In the data below, find every line with the string "picture" and pull it out.

**** Material provided

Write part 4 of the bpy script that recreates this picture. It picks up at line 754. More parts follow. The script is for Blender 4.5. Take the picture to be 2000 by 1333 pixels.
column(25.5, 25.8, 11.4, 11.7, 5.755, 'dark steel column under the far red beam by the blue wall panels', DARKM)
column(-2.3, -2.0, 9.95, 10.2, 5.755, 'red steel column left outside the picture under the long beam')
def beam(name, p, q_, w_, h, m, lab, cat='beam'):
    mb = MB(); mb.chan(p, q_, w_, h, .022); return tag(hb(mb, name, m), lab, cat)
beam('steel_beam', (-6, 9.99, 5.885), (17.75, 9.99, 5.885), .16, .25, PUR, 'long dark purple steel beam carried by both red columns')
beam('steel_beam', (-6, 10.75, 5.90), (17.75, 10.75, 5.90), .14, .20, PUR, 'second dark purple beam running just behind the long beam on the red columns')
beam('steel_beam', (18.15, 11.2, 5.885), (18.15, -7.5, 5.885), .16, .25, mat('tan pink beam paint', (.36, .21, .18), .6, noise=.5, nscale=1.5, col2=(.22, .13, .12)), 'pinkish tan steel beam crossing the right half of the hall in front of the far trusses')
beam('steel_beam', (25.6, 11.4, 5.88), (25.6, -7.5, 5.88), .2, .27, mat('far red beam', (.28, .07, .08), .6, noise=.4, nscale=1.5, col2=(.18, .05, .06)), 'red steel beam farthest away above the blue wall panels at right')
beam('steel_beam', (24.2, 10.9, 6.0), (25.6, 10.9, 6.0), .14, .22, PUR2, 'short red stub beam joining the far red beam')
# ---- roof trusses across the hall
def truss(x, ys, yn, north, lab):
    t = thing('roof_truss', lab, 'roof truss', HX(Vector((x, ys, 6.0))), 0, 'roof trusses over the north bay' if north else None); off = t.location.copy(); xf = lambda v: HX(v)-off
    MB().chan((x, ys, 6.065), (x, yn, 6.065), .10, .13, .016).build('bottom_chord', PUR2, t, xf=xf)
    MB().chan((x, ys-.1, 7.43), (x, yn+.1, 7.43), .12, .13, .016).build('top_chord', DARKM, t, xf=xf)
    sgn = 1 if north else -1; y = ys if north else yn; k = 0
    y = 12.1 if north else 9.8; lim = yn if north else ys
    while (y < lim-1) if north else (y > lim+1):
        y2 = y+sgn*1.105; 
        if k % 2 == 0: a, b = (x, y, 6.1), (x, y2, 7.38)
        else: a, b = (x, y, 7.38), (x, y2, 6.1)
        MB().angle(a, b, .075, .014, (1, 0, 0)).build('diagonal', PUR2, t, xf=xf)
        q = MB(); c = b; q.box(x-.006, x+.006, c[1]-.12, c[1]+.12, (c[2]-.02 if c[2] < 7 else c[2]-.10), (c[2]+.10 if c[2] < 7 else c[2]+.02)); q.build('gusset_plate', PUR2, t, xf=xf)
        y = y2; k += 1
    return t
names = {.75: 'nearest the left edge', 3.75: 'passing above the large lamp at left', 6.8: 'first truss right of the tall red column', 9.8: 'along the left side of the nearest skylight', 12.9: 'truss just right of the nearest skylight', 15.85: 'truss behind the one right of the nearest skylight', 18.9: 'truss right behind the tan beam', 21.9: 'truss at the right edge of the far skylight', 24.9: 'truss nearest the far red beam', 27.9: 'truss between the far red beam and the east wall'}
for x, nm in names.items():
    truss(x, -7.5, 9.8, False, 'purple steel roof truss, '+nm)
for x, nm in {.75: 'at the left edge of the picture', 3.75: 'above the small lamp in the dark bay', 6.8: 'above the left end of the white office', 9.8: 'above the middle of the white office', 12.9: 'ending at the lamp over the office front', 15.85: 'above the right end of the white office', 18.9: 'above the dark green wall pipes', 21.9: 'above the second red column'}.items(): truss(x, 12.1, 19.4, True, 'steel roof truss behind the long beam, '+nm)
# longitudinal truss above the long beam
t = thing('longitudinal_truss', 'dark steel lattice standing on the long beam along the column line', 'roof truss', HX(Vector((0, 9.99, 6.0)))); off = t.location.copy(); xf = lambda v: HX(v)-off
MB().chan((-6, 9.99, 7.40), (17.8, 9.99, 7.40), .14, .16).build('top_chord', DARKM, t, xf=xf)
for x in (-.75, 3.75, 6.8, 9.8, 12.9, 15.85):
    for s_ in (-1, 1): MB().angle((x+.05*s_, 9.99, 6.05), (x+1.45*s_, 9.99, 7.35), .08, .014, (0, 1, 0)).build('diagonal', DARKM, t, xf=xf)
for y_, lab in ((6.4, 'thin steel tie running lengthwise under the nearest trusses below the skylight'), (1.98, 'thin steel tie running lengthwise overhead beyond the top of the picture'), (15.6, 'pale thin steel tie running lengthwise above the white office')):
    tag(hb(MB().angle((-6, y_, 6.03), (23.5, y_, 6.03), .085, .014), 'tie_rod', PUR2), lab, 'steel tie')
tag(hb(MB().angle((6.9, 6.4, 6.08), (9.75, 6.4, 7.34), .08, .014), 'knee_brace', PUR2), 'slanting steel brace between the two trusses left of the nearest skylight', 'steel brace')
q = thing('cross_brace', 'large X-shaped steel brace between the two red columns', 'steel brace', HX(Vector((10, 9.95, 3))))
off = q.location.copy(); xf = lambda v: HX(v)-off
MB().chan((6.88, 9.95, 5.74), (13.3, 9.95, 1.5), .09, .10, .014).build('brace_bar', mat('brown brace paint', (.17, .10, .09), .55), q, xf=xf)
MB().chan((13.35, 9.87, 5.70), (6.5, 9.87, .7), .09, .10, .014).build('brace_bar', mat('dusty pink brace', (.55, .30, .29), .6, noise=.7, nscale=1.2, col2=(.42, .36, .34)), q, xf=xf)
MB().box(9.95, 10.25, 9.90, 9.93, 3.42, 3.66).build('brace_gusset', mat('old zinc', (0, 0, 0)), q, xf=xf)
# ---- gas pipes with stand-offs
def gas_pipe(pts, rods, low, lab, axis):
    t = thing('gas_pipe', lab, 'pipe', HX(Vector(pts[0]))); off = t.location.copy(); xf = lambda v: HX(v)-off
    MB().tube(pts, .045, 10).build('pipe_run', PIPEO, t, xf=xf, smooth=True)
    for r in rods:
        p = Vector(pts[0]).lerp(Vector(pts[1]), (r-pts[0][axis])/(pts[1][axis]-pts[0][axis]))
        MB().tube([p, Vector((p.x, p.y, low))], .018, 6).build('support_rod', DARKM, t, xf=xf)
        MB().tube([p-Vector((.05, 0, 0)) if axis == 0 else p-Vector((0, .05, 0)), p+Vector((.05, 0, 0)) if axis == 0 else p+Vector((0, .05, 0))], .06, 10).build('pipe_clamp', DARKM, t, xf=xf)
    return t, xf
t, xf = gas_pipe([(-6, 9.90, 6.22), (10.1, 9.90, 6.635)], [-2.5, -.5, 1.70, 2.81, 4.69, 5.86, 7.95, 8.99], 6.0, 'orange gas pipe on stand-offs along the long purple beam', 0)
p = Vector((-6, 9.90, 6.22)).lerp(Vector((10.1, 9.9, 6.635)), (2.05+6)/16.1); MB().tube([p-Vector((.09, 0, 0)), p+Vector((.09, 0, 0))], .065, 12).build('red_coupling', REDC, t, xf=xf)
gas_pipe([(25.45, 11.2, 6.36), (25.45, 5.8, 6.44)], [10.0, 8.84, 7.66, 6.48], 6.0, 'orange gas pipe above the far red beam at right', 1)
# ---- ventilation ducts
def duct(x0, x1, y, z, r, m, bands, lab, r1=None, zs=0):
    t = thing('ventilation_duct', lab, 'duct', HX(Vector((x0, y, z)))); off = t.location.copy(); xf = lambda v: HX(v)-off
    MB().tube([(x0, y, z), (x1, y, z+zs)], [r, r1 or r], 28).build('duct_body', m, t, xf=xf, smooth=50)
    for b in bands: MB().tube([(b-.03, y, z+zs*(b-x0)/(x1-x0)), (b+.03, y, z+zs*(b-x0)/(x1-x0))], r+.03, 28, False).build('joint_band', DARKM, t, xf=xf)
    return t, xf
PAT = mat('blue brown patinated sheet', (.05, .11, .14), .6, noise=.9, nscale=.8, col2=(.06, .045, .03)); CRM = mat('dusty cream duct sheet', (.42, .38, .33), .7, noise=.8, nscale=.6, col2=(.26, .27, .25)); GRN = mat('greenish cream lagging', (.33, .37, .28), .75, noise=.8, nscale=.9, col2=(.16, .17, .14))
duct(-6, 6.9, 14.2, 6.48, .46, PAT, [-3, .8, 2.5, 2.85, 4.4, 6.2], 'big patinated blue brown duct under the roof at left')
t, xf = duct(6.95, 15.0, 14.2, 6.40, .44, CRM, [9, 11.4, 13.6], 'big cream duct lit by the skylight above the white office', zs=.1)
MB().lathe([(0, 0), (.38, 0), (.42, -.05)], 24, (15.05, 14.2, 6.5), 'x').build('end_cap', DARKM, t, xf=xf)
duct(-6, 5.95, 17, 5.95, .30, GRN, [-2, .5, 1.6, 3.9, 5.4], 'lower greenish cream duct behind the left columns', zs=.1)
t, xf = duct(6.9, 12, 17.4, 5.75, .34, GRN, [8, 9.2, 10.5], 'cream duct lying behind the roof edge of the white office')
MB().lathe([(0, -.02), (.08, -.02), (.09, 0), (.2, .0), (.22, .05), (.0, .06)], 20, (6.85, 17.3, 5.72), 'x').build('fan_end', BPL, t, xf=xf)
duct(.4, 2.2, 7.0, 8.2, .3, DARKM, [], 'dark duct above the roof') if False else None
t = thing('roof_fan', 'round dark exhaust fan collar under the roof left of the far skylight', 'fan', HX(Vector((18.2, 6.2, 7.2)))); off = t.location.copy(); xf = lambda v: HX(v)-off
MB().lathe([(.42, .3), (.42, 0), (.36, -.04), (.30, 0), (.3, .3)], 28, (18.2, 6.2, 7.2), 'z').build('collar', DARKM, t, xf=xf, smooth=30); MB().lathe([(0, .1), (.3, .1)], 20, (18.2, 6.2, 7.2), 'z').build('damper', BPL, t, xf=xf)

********

[Solution]
Write part 4 of the bpy script that recreates this picture. It picks up at line 754. More parts follow. The script is for Blender 4.5. Take the picture to be 2000 by 1333 pixels.
column(-2.3, -2.0, 9.95, 10.2, 5.755, 'red steel column left outside the picture under the long beam')
for x, nm in {.75: 'at the left edge of the picture', 3.75: 'above the small lamp in the dark bay', 6.8: 'above the left end of the white office', 9.8: 'above the middle of the white office', 12.9: 'ending at the lamp over the office front', 15.85: 'above the right end of the white office', 18.9: 'above the dark green wall pipes', 21.9: 'above the second red column'}.items(): truss(x, 12.1, 19.4, True, 'steel roof truss behind the long beam, '+nm)
for y_, lab in ((6.4, 'thin steel tie running lengthwise under the nearest trusses below the skylight'), (1.98, 'thin steel tie running lengthwise overhead beyond the top of the picture'), (15.6, 'pale thin steel tie running lengthwise above the white office')):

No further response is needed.